Half the stand-up comedians in the country do this bit about the regular guy speaking up to knock everybody's brain clear with a little common sense, to straighten everybody out as to the common sense of the situation. On Saturday Night Live this weekend, viewers will watch Jason Sudeikis squirming about and smiling and interrupting, and they won't feel irritated, they'll feel comfortable.

Crazy Joe comes out with what needs to be said—that will be the sense that develops, I think. He was aggressive without seeming hostile. He was a loudmouth but didn't seem angry. Analysts said he had to find some way to call Paul Ryan a liar. He found plenty, and they all made him sound like he was having a good time.

1970s Hollywood comparison. Paul Ryan hung in there. His voice got thin at times, and he had a way of reshuffling the same buzz phrases when a question got onto its second round. (The habit reminded me of when Chris Wallace went at him about the math behind the Romney tax cuts. Ryan yelped “Revenue neutral!” a couple of times, like it was the rope that would pull him out of trouble.) But he did his earnest-eyed communication about as well as he usually does, which means he performed better than most politicians can hope to.

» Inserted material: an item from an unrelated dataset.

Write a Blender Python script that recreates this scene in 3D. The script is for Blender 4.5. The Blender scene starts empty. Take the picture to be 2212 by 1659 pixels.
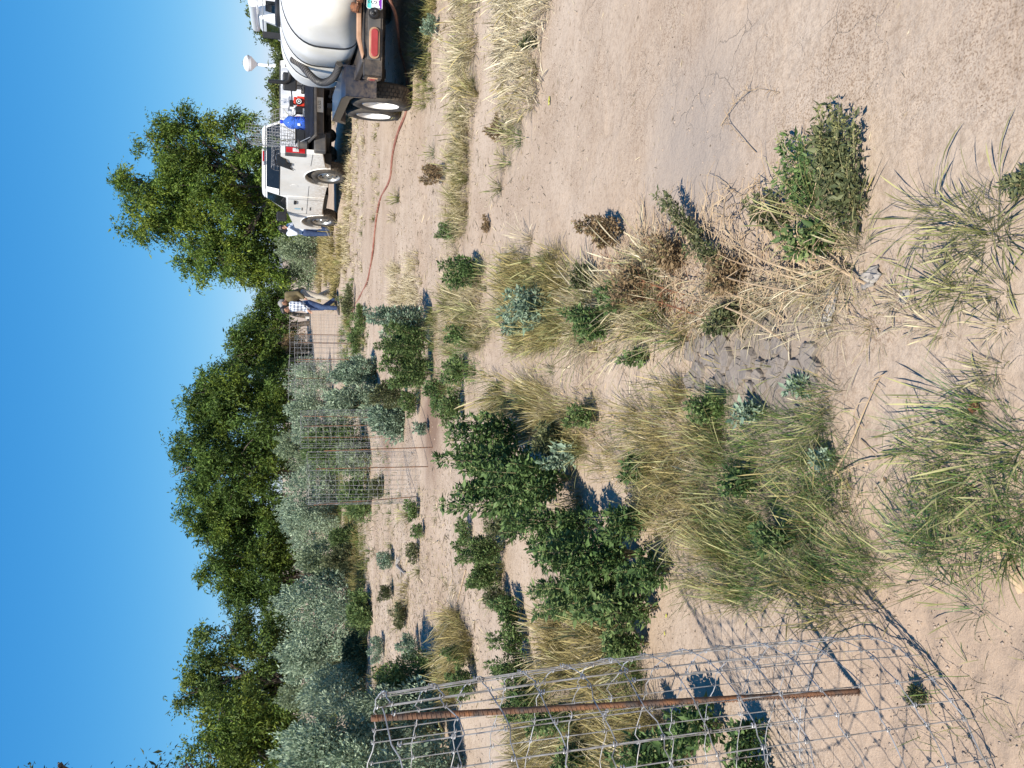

He's a clever man and a beautifully gifted political actor. Right now he's playing an earnest young scholar who can read disturbing trends in our national ledger. In the years to come he'll play all sorts of roles, each one with its handy apocalypse and its line of portentous bafflegab. (“The Taliban and the terrorists and the Haqqani and the Quetta shura”—Jesus! Biden had to crow back his head and laugh.) He will fasten on profound crises that will dwindle into procedural commonplaces. But nobody will notice the dwindling unless there are people ready to dangle behind him like tin cans clanging out the truth. Biden did it last night. (“We're sending in more Afghans to do the job, Afghans to do the job!” he bellowed when Ryan talked gravely of how there were fewer Americans to hold down a particular Afghan hellhole.) Lots more people will have to do it in the future, because Paul Ryan is not going away.

He's like Robert Redford when it comes to acting ability and style: a smooth, understated performer who inhabits a role. Whereas seeing Biden last night was like watching Jack Nicholson on a talk show. He's there, the old Adam: grinning from his pile of chins, happy as a cat feeling the breeze, just a guy saying “Hiya” to the world. What does he have on his mind? Well, he can tell you, and he does. “That's a bunch of malarkey!” Biden says. I think it worked.

Obama-Romney preview. Look for Mitt Romney to do a Karl Rove during the foreign policy debate. He'll go after the president on Osama bin Laden, dredge up the old Fox News talking point that Obama spoiled intelligence gains by doing a victory lap. The intent will be to stun Obama into outrage, which can then be spun as petulance. Just a big child, really, a preening showoff. Why, he killed bin Laden just to look slick.